According to Graham, Mrs. Cameron and her daughters made the cushions for the kneelers on either side of the Holy Table, and she suggests that Mrs. Cameron was the “lady donor” mentioned in a letter from Rev. Sanson to John G. Howard, regarding the architect’s plans for the Holy Table, pulpit and lectern. “I will recommend it to the lady donor, and knowing her consideration, am sure she will allow me to pay [the contractor] the Six Pounds.” Mrs. Cameron died in 1865.

St. Andrew’s Estate and Golf Course

It seems that the entire Cameron property was purchased sometime in the 1870s by Thos. Botham (his name is not in the 1870-71 directory, but he is the property owner on the 1878 map).

In 1925 and 1926, “The St. Andrew’s Estate and Golf Course purchased most of the old Cameron farm on the east side of Old Yonge St.” writes Patricia Hart in Pioneering in North York. “St. Andrew’s College authorities [had] planned to move to York Mills from Rosedale, but changed their minds, and moved to Aurora.

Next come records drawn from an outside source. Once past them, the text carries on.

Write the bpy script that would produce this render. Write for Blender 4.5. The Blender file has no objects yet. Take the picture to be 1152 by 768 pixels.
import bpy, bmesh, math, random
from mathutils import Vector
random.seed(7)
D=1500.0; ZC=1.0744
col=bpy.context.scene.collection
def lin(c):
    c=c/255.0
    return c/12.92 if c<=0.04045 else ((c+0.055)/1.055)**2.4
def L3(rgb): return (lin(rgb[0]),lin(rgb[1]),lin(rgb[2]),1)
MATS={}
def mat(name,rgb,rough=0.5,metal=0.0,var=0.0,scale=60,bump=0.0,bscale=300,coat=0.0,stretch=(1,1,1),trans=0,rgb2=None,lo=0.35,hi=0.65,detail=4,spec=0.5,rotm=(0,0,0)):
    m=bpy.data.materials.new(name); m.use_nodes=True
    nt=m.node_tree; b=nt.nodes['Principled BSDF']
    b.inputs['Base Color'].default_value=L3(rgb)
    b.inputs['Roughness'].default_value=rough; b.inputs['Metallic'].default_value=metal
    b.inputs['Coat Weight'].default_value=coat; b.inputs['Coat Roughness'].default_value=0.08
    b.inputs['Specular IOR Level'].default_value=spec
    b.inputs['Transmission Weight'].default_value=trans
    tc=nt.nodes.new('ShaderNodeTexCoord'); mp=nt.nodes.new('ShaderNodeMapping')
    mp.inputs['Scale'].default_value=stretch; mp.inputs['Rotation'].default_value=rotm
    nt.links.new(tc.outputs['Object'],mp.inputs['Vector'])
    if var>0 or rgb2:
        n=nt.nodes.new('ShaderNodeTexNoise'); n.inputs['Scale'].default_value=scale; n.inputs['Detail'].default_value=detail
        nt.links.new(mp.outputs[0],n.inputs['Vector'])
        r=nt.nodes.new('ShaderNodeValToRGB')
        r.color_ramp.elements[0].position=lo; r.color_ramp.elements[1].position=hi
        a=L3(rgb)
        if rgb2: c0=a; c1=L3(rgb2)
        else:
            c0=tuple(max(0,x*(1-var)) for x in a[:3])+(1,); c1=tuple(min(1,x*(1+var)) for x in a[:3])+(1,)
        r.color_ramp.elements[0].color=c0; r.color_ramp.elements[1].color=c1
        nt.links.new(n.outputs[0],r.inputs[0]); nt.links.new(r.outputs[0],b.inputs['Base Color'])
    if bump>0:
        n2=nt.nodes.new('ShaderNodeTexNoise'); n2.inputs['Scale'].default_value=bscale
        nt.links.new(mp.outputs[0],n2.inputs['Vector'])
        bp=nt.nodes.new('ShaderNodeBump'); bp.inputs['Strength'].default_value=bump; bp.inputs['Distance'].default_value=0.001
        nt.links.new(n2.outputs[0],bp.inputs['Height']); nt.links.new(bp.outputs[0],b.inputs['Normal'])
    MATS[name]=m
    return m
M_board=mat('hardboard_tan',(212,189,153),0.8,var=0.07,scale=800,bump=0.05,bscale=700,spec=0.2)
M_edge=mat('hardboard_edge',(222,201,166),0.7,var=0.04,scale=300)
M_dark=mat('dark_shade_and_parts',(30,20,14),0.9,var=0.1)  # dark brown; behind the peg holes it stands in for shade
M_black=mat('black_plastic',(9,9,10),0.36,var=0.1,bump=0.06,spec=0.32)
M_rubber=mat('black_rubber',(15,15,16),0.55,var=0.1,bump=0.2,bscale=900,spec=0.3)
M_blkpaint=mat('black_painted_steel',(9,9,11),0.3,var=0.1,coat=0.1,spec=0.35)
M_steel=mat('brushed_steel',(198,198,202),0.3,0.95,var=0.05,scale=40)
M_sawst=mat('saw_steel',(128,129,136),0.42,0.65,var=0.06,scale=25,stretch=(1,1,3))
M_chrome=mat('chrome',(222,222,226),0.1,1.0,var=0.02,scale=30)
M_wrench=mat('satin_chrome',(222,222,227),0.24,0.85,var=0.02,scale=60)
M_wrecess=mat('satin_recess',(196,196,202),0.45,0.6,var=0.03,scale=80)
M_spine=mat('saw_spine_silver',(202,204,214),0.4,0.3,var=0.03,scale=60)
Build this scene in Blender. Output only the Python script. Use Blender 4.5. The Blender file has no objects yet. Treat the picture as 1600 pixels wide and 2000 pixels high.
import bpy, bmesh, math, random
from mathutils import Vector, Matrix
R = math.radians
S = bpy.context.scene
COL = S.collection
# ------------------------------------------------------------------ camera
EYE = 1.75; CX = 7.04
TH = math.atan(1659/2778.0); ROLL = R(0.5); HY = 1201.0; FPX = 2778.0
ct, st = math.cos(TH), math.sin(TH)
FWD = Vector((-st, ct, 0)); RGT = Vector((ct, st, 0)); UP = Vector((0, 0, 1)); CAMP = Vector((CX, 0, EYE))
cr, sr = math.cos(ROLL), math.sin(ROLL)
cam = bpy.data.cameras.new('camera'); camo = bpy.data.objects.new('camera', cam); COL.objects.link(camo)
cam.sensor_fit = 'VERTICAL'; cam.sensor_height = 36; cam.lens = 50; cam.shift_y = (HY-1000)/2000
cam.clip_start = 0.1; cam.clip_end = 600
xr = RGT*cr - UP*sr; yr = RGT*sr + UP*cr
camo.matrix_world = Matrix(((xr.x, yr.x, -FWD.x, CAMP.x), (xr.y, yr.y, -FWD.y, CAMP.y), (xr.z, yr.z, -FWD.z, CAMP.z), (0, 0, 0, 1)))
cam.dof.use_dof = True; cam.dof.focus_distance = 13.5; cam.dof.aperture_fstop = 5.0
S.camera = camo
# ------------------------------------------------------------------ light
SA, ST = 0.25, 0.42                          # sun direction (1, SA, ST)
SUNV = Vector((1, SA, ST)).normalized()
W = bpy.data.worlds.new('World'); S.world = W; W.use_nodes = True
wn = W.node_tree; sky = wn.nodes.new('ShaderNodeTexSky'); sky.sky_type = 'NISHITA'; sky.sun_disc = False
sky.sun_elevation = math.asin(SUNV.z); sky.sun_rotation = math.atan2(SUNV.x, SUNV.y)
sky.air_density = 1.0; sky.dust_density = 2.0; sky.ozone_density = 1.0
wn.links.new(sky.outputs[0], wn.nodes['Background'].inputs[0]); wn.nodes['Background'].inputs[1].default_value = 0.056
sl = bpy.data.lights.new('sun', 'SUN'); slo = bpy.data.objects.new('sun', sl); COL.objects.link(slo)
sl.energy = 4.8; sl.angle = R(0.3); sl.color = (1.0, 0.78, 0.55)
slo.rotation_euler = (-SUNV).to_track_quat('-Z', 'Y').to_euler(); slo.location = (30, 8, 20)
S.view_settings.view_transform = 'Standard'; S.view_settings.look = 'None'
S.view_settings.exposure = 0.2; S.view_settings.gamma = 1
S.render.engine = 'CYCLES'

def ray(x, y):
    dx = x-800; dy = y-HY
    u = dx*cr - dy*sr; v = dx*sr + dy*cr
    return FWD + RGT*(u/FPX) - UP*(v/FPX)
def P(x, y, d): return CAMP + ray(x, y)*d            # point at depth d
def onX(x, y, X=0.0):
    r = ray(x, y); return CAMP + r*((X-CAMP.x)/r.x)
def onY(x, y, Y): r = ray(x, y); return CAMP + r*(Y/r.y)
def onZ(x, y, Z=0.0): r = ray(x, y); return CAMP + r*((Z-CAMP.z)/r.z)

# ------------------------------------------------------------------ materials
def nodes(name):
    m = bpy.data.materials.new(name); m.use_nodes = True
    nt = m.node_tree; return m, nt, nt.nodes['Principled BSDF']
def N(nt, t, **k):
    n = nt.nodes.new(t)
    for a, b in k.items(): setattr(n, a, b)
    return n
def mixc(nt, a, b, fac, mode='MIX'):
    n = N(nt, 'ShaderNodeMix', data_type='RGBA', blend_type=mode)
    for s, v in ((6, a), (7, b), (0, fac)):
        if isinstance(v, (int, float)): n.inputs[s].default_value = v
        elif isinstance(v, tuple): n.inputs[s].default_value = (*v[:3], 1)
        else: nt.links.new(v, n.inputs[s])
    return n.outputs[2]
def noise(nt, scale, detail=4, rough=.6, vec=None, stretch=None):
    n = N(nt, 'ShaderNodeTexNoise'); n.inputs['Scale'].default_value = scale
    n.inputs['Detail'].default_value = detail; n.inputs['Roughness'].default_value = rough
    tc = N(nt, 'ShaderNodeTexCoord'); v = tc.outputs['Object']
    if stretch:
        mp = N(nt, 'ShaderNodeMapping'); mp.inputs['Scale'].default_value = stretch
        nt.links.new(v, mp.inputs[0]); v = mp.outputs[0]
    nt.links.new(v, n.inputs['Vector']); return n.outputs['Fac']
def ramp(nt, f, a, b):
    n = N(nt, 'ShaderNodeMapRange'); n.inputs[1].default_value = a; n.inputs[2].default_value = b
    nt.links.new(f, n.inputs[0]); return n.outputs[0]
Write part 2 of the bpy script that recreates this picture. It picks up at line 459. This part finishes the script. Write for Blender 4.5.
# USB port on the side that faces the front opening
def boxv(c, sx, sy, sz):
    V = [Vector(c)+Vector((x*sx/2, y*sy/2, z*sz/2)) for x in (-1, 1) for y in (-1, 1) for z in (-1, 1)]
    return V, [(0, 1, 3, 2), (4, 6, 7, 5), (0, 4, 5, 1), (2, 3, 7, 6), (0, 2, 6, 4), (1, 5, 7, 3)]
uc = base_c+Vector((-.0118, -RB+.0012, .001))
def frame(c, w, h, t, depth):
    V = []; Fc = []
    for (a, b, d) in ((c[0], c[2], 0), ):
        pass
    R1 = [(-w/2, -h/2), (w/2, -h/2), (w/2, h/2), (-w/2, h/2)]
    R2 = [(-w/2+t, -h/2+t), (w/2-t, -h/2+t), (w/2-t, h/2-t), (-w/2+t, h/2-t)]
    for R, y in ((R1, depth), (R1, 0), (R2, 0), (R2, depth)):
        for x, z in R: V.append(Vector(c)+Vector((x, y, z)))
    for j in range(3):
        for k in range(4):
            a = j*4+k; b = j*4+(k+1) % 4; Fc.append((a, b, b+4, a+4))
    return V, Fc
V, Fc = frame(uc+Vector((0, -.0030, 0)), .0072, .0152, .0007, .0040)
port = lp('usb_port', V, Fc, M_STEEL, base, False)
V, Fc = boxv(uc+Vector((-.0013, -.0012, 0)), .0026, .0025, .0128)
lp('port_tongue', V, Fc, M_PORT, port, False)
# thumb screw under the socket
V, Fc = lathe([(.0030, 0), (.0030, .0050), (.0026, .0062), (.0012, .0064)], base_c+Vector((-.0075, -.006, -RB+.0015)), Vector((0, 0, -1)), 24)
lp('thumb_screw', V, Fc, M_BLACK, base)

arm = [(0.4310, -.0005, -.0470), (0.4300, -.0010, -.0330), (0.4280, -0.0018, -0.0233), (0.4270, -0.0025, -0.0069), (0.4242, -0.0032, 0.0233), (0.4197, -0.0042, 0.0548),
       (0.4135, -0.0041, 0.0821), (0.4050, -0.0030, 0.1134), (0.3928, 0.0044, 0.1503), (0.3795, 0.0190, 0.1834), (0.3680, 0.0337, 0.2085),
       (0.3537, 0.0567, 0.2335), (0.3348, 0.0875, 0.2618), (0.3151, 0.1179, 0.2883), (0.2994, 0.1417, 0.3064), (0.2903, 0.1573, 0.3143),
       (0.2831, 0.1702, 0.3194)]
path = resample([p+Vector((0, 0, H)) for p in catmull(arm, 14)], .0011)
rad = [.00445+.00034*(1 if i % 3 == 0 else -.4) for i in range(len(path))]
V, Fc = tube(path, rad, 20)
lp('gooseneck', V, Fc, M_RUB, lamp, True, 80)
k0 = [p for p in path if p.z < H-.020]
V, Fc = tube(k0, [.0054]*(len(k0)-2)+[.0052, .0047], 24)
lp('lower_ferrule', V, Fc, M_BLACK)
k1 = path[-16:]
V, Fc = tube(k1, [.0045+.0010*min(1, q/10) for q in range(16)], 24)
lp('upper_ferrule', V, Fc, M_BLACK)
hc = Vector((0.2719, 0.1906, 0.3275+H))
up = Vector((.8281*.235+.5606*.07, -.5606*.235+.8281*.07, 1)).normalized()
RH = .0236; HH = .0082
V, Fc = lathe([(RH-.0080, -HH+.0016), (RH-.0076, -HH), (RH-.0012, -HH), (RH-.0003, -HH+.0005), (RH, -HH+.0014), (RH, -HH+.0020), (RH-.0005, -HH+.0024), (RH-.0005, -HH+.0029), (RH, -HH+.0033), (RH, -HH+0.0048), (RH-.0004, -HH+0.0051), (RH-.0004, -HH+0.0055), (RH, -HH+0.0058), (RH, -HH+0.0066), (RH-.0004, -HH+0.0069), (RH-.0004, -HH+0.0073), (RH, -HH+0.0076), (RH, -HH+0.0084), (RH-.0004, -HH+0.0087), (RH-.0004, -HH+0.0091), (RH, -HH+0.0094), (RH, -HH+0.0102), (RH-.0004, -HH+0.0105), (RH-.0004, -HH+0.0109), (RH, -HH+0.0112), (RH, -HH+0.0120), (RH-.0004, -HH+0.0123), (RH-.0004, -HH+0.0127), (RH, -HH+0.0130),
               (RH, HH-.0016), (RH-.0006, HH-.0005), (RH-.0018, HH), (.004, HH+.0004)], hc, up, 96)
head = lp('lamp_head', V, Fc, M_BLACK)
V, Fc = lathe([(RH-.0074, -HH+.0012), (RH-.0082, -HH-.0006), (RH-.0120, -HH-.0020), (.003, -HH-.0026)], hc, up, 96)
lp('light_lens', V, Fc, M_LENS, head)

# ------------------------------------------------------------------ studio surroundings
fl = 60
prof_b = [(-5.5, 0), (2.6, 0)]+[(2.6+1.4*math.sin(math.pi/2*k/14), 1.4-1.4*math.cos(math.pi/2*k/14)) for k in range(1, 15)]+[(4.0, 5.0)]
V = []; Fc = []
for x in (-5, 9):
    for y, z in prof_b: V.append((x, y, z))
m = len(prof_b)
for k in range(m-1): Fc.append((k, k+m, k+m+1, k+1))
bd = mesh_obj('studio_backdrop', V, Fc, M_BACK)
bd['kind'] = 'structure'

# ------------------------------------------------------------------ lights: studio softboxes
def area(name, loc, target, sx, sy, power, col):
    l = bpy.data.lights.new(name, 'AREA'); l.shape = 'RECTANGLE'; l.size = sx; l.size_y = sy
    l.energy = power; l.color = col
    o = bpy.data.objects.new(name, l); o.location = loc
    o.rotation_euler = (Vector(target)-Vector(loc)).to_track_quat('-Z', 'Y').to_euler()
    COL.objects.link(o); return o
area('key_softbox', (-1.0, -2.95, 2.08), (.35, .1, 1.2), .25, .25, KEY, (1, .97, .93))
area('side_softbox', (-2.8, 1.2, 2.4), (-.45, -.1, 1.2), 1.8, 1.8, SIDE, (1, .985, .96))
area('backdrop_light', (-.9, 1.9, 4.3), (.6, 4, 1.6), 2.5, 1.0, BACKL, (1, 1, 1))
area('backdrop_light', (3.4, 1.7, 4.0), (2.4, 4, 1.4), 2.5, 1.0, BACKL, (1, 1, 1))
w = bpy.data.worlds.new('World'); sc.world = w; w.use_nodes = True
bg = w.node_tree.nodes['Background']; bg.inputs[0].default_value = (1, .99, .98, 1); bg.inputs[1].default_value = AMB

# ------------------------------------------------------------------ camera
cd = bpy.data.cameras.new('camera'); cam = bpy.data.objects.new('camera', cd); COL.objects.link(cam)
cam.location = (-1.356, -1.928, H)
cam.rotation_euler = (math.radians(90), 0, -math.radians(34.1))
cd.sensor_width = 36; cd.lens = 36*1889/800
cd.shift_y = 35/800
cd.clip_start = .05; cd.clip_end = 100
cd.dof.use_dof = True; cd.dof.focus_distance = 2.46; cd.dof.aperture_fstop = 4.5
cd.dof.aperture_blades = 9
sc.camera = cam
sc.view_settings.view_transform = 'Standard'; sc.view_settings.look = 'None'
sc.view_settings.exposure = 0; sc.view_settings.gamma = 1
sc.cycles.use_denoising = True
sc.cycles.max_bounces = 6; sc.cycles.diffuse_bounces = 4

Instead, St. Andrew’s golf course, designed by [golf architect] Stanley Thompson, was built.” (Thompson also designed the courses at Banff Springs, Jasper, Bigwin Inn, The Briars and St. George’s, among many others.) The original 18 hole layout was later expanded to a 27 hole course. “Many provincial and Canadian championship tournaments were held there through the years. The clubhouse, originally Duncan Cameron’s residence, was recently torn down for apartments and a new subdivision.”

The driveway into the golf course from Old Yonge Street (clearly seen in the 1940 photo) became The Links Road.